‘Jungle Woman’ Stirs International Media Imagination Again

Rocham Phoeung, who was dub­bed “Jungle Woman” by the international media after she was found foraging alone in a Ratan­akkiri province forest in 2007, has once again gripped the imagination of the international media after she was reported missing last week by her as­sumed father.

This time, the story among num­erous international media outlets is that “Jungle Woman” has chosen to “return to the jungle.”

Sal Lou, who believes that Ms Phoeung is his daughter who went missing in 1989 at the age of 8, said yesterday that the young woman disappeared late last Tuesday when she went to a water well 100 meters from his house to wash.

Until last week Ms Phoeung, who had obvious mental health problems and was unable to speak, had lived with Mr Lou’s family at their home in O’Yadaw town where she spent most of her days chained to the support beam of his house.

“I don’t know where she is; she went back to the forest,” Mr Lou said.

Dozens of international news me­dia, including news channels Fox News and Sky News, and newspapers such as The Daily Telegraph from the UK and the US New York Daily News, have used the reported disappearance to breathe new life into Ms Phoeung’s story.

The Daily Telegraph pronounced that the story about “jungle girl has gripped Cambodia, where she is also known as the ‘half-animal girl’ be­cause of her hunched appearance and the fact she makes animal noises rather than speaking.”

The Daily Telegraph added that, “attempts to reintegrate [Ms Phoe­ung] have failed. She has not learnt either of the local languages…prefers to crawl rather than walk, refuses to wear clothes and has made several attempts to return to the forest.

Moeun Chhean Nariddh, director of the Cambodia Institute for Media Studies, said the story of Ms Phoe­ung does not cease to interest international media, as it was “a dramatic story about a human being disconnected from the world.”

For local media in Cambodia, however, there is not much interest in the sad details of Ms Phoeung’s life.
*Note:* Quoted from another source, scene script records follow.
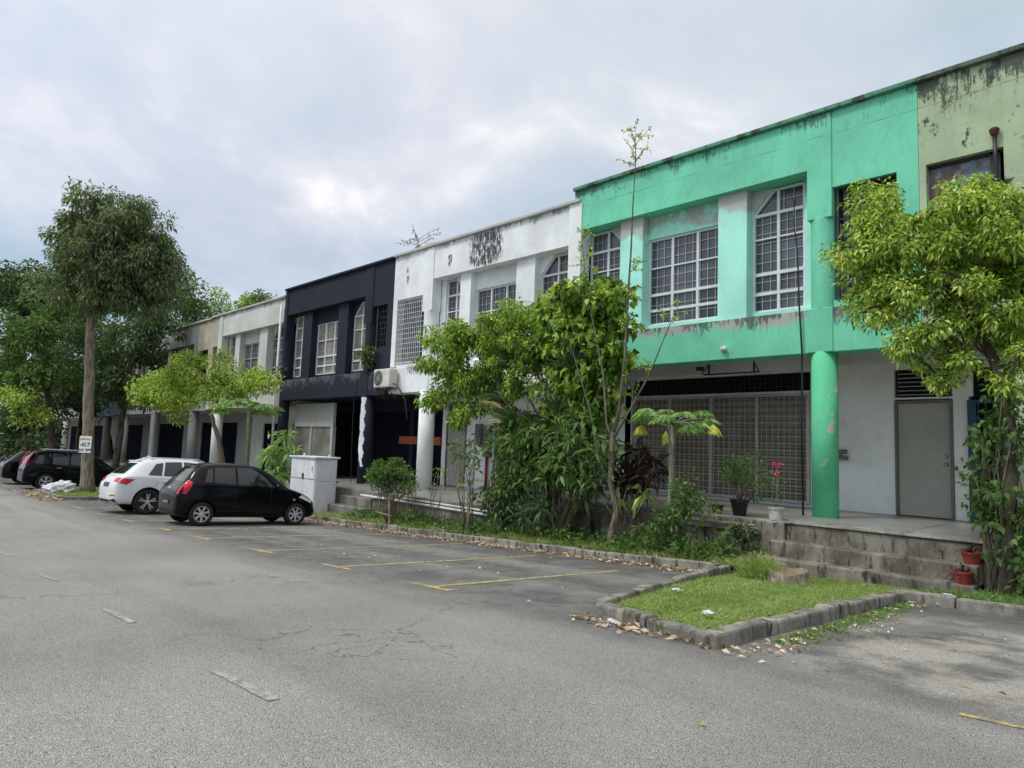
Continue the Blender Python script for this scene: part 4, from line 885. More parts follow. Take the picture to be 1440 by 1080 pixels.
stem([(-7.23, 9.6, -.6), (-7.5, 9.58, -.1), (-7.75, 9.6, .8), (-8.2, 9.6, 1.9), (-8.45, 9.6, 2.6)], .035, .008)
stem([(-7.18, 9.6, .25), (-6.9, 9.62, .7), (-6.5, 9.65, 1.35), (-6.2, 9.65, 2.0), (-5.95, 9.65, 2.5)], .035, .006)
stem([(-7.15, 9.6, -1.1), (-7.6, 9.7, -.7), (-7.65, 9.7, -.2)], .025, .01)
tw = []
for zc, xc, k in ((5.65, -6.86, 9), (5.3, -6.85, 8), (4.1, -8.05, 8), (3.3, -6.9, 6), (2.9, -6.93, 7), (3.6, -7.95, 7), (2.4, -6.1, 6), (1.6, -6.4, 5), (2.0, -7.6, 6), (2.3, -6.98, 7), (1.2, -7.0, 6)):
    for i in range(k):
        a = rnd.uniform(0, 2*PI); L = rnd.uniform(.15, .38); d = (math.cos(a)*L, math.sin(a)*L, rnd.uniform(0, .25)); p = (xc, 9.6, zc+rnd.uniform(-.25, .1)); q = (p[0]+d[0], p[1]+d[1], p[2]+d[2]); b.tube([p, q], [.005, .003], 4); tw.append((p, q))
b.build('stem', M['bark2'], sp_, True); lv = Leaves()
for p, q in tw:
    n = 9; t_ = rng.random(n)*.8+.2; P = np.array(p)+t_[:, None]*(np.array(q)-np.array(p)); D = unit(rng.normal(size=(n, 3))+np.array([0, 0, -.1])); V, F = leaf_quads(P, D, .07, .028); lv.add(V, F)
lv.build('leaves', M['lf_yellow'], sp_)
# right hand tree
T3 = (-1.62, 9.75)
tree('small_tree', 'yellow green tree leaning in from the right edge before the olive shophouse', 'tree', (*T3, gz(*T3)+.1), [(-1.6, 9.75, -.6), (-1.55, 9.8, .2), (-1.62, 9.8, 1.05), (-1.9, 9.85, 1.8), (-2.3, 9.9, 2.5)], (.09, .05),
     [(-2.75, 9.9, 2.8, .8, .75, .75), (-1.95, 9.9, 2.8, .85, .8, .8), (-3.2, 9.8, 3.75, .34, .42, .32), (-3.05, 9.8, 3.3, .42, .5, .4), (-2.1, 9.8, 3.35, .55, .5, .3), (-2.6, 9.8, 1.95, .75, .65, .6), (-1.5, 9.9, 2.0, .75, .7, .9), (-2.3, 9.75, 1.3, .5, .45, .5), (-1.2, 9.9, 2.75, .7, .7, .6), (-3.2, 9.8, 2.1, .36, .4, .3), (-3.3, 9.8, 2.75, .35, .4, .25), (-1.5, 9.55, 1.3, .5, .35, .6)],
     92, 170, .2, .076, .031, M['lf_yellow'], M['bark_dark'], 21, .25, .35, shell=.3)
# creeper on the right
def shrub(name, label, cat, base, ells, per, n_leaf, cr, L, W, lm, bm='bark2', seed=1, grav=.1, up=.3, stems=5, group=None, droop=.2, shell=.4):
    t = thing(name, label, cat, base, 0, group); b = MB(); cents = crown_points(ells, per, seed)
    for c in cents[:60]: limb(b, Vector(base)+Vector((rnd.gauss(0, .04), rnd.gauss(0, .04), -.03)), c, .012, .005, .1, 4)
    b.build('stem', M[bm], t, True); lv = Leaves(); foliage(lv, cents, n_leaf, cr, L, W, droop, grav, 0, up, shell); lv.build('leaves', M[lm], t); return t
shrub('creeper', 'light green creeper climbing the right hand tree beside the blue gate', 'creeper', (-1.75, 9.9, -1.45), [(-1.78, 9.95, .0, .24, .3, .8), (-1.5, 9.75, -.6, .32, .3, .8), (-1.65, 9.8, .5, .32, .3, .5), (-1.4, 9.7, -1.1, .3, .3, .35)], 280, 34, .18, .085, .06, 'lf_mid', seed=31, grav=.5, up=0)
# papaya family
def papaya(label, base, top, Rr, n, yellow=(), petiole=.6, seed=1, droopy=.15, leafR=.3):
    t = thing('papaya_plant', label, 'papaya plant', base); b = MB(); base, top = Vector(base), Vector(top); g = random.Random(seed)
    b.tube([base-Vector((0, 0, .1)), base.lerp(top, .4)+Vector((.03, 0, 0)), top], [Rr*1.2, Rr, Rr*.7], 9); lv = Leaves()
    def leaf(p, out, m, R0, hang):
        # seven-fingered lobed leaf: each finger a pair of folded quads
        out = Vector(out).normalized(); side = out.cross(Vector((0, 0, 1))).normalized()
        P = []; D = []; Ls = []
        for k in range(-4, 5):
            a = k*.46; d = (out*math.cos(a)+side*math.sin(a)); d.z -= hang+abs(k)*.04; P.append(p); D.append(d.normalized()); Ls.append(R0*(1-.07*abs(k)))
            for sgn in (-1, 1):
                d2 = (out*math.cos(a+sgn*.35)+side*math.sin(a+sgn*.35)); d2.z -= hang+.1; P.append(Vector(p)+d.normalized()*R0*.42); D.append(d2.normalized()); Ls.append(R0*.42)
        P = np.array([tuple(q) for q in P]); D = np.array([tuple(q) for q in D]); Ls = np.array(Ls); V, F = leaf_quads(P, D, Ls, Ls*.3, .12, .18); lv.add(V, F, m)
    for i in range(n):
        a = i*2.4+g.uniform(-.2, .2); el = g.uniform(-.1, .75); L = petiole*g.uniform(.7, 1.1); o = Vector((math.cos(a)*math.cos(el), math.sin(a)*math.cos(el), math.sin(el)*.7)); q = top+o*L
        b.tube([top, top+o*L*.5+Vector((0, 0, .03)), q], [.014, .01, .007], 5); leaf(q, (o.x, o.y, 0), 0, leafR*g.uniform(.8, 1.15), droopy+g.uniform(0, .3))
    for (dx, dy, dz, hang) in yellow:
        q = top+Vector((dx, dy, dz)); b.tube([top-Vector((0, 0, .05)), (top+q)/2+Vector((0, 0, .02)), q], [.012, .009, .006], 5); leaf(q, (dx, dy, 0), 1, leafR*.85, hang); leaf(q+Vector((0, 0, -.02)), (dx*.5, dy+.1, 0), 1, leafR*.7, hang+.6)
    b.build('stem', M['stemgreen'], t, True); lv.build('leaves', [M['lf_mid2'], M['lf_yel']], t); return t
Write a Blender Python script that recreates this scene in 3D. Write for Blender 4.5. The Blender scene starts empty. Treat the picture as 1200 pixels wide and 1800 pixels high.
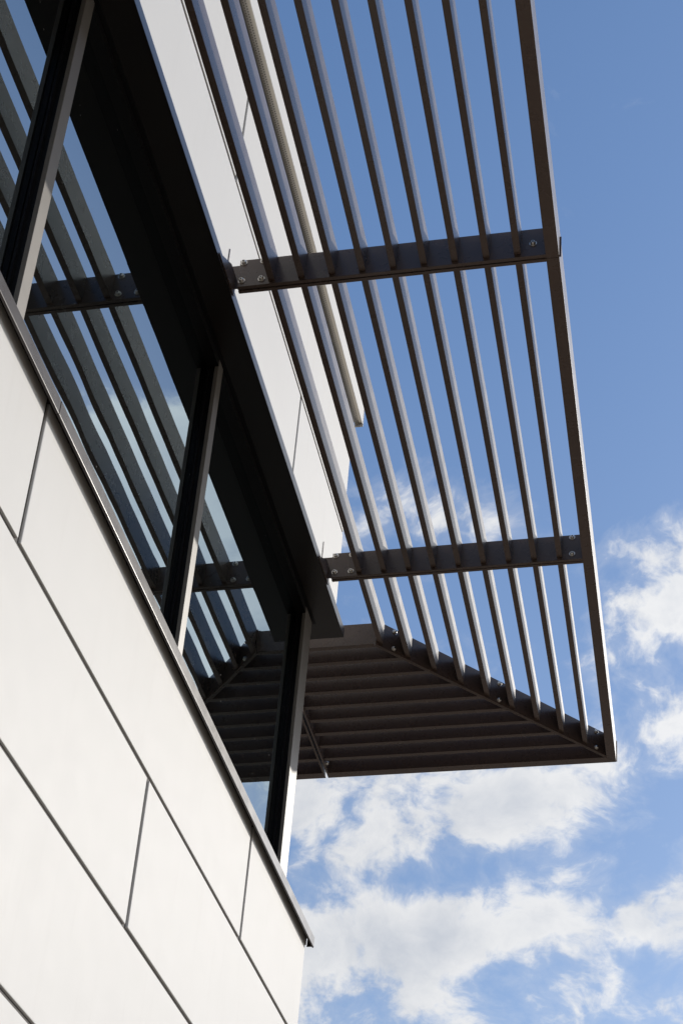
import bpy, bmesh, math, random
from mathutils import Vector, Matrix
random.seed(7)
S = bpy.context.scene
COL = S.collection
Z0 = 5.05                      # height of the window sill lip above the pavement

# ------------------------------------------------------------------ camera
cam_d = bpy.data.cameras.new('camera')
cam = bpy.data.objects.new('camera', cam_d)
COL.objects.link(cam)
yaw, pitch, roll = 0.179956, 0.469997, 0.047998
fwd = Vector((-math.sin(yaw)*math.cos(pitch), math.cos(yaw)*math.cos(pitch), math.sin(pitch)))
rt = Vector((math.cos(yaw), math.sin(yaw), 0))
up = rt.cross(fwd)
r2 = rt*math.cos(roll) + up*math.sin(roll)
u2 = up*math.cos(roll) - rt*math.sin(roll)
M = Matrix((r2, u2, -fwd)).transposed().to_4x4()
M.translation = Vector((1.77392, -6.26552, -3.45063 + Z0))
cam.matrix_world = M
cam_d.sensor_fit = 'AUTO'
cam_d.sensor_width = 36.0
cam_d.lens = 2879.2/1800*36.0
cam_d.shift_x = (600 - 777.37)/1800
cam_d.shift_y = (1734.88 - 900)/1800      # rising front of a shift lens keeps the verticals nearly upright
cam_d.clip_start = 0.05
cam_d.clip_end = 8000
S.camera = cam

# ------------------------------------------------------------------ sun, sky, exposure
SUN = Vector((1.0, 1.05, 0.70)).normalized()
SUN_EL = math.asin(SUN.z)
SUN_ROT = math.atan2(SUN.x, SUN.y)
sun_d = bpy.data.lights.new('sun', 'SUN')
sun_d.energy = 2.15
sun_d.angle = math.radians(0.53)
sun_d.color = (1.0, 0.94, 0.85)
sun = bpy.data.objects.new('sun', sun_d)
sun.rotation_euler = (-SUN).to_track_quat('-Z', 'Y').to_euler()
sun.location = (20, 20, 30)
COL.objects.link(sun)

W = bpy.data.worlds.new('World')
S.world = W
W.use_nodes = True
nt = W.node_tree
nt.nodes.clear()


class G:
    """tiny node-graph builder"""
    def __init__(s, tree): s.t = tree
    def n(s, kind, **kw):
        nd = s.t.nodes.new(kind)
        for k, v in kw.items(): setattr(nd, k, v)
        return nd
    def put(s, sock, v):
        if hasattr(v, 'is_output') or isinstance(v, bpy.types.NodeSocket): s.t.links.new(v, sock)
        else: sock.default_value = v
    def m(s, op, a, b=0.0, c=0.0, clamp=False):
        nd = s.n('ShaderNodeMath', operation=op, use_clamp=clamp)
        s.put(nd.inputs[0], a); s.put(nd.inputs[1], b); s.put(nd.inputs[2], c)
        return nd.outputs[0]
    def v(s, op, a, b=(0, 0, 0), scale=None):
        nd = s.n('ShaderNodeVectorMath', operation=op)
        s.put(nd.inputs[0], a); s.put(nd.inputs[1], b)
        if scale is not None: s.put(nd.inputs['Scale'], scale)
        return nd.outputs['Value'] if op in ('LENGTH', 'DOT_PRODUCT', 'DISTANCE') else nd.outputs['Vector']
    def noise(s, vec, scale, detail=6.0, rough=0.55, dist=0.0, lac=2.0):
        nd = s.n('ShaderNodeTexNoise')
        s.put(nd.inputs['Vector'], vec)
        nd.inputs['Scale'].default_value = scale
        nd.inputs['Detail'].default_value = detail
        nd.inputs['Roughness'].default_value = rough
        nd.inputs['Distortion'].default_value = dist
        nd.inputs['Lacunarity'].default_value = lac
        return nd.outputs['Fac']
    def ramp(s, x, lo, hi, a=0.0, b=1.0, smooth=True):
        nd = s.n('ShaderNodeMapRange', interpolation_type='SMOOTHSTEP' if smooth else 'LINEAR')
        s.put(nd.inputs['Value'], x)
        for i, q in ((1, lo), (2, hi), (3, a), (4, b)): s.put(nd.inputs[i], q)
        return nd.outputs[0]
    def mixc(s, f, a, b):
        nd = s.n('ShaderNodeMix', data_type='RGBA')
        s.put(nd.inputs[0], f); s.put(nd.inputs[6], a); s.put(nd.inputs[7], b)
        return nd.outputs[2]


g = G(nt)
sky = g.n('ShaderNodeTexSky', sky_type='NISHITA', sun_disc=False)
sky.sun_elevation = SUN_EL
sky.sun_rotation = SUN_ROT
sky.altitude = 100
sky.air_density = 1.0
sky.dust_density = 0.95
sky.ozone_density = 3.0
dirn = g.v('NORMALIZE', g.n('ShaderNodeTexCoord').outputs['Generated'])
sep = g.n('ShaderNodeSeparateXYZ')
nt.links.new(dirn, sep.inputs[0])
el = sep.outputs['Z']
# fair-weather cumulus: broken cloud below about 45 degrees, open blue above
cl_vec = g.v('MULTIPLY', g.v('ADD', dirn, (0.37, 0.11, 0.23)), (1.0, 1.0, 1.35))
warp = g.n('ShaderNodeTexNoise')
warp.inputs['Scale'].default_value = 9.0
warp.inputs['Detail'].default_value = 4.0
nt.links.new(cl_vec, warp.inputs['Vector'])
cl_w = g.v('ADD', cl_vec, g.v('SCALE', g.v('SUBTRACT', warp.outputs['Color'], (0.5, 0.5, 0.5)), scale=0.075))


def fbm(vec):
    a = g.noise(vec, 11.0, 14.0, 0.60, 0.0)
    b = g.noise(vec, 34.0, 10.0, 0.62, 0.0)
    return g.m('ADD', g.m('MULTIPLY', a, 0.72), g.m('MULTIPLY', b, 0.28))


n_big = g.noise(cl_vec, 4.6, 3.0, 0.5, 0.2)
n_fine = fbm(cl_w)
cov = g.ramp(el, 0.58, 0.76, 0.01, -0.50)
cov = g.m('ADD', cov, g.ramp(el, 0.08, 0.40, 0.42, 0.0))      # cloud rows close up towards the horizon
cov = g.m('ADD', cov, g.m('MULTIPLY', g.m('SUBTRACT', n_big, 0.5), 0.55))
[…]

“For people [abroad] this story seems to have become a fairy tale. There seems to be an interest among foreign media professionals and the foreign audience in this story,” Mr Chhean Nariddh said, adding some international media had perhaps sensationalized the story. “If they just reported the facts it’s not so interesting,” he said.

Ethnic Banong villager Ramas Kov found Ms Phoeung in January 2007, while he was gathering wood seven km outside of O’Yadaw town. During an interview in November, Mr Kov denied media reports from 2007 that Ms Phoeung was walking on all fours and animal-like when he first saw her, explaining that she was wearing a shirt and walked upright when he first spotted her in the forest.

Slaiman Hassan, deputy police chief of Lumchor commune, confirmed that Ms Phoeung has been reported missing, adding that police are paying “attention to her disappearance.”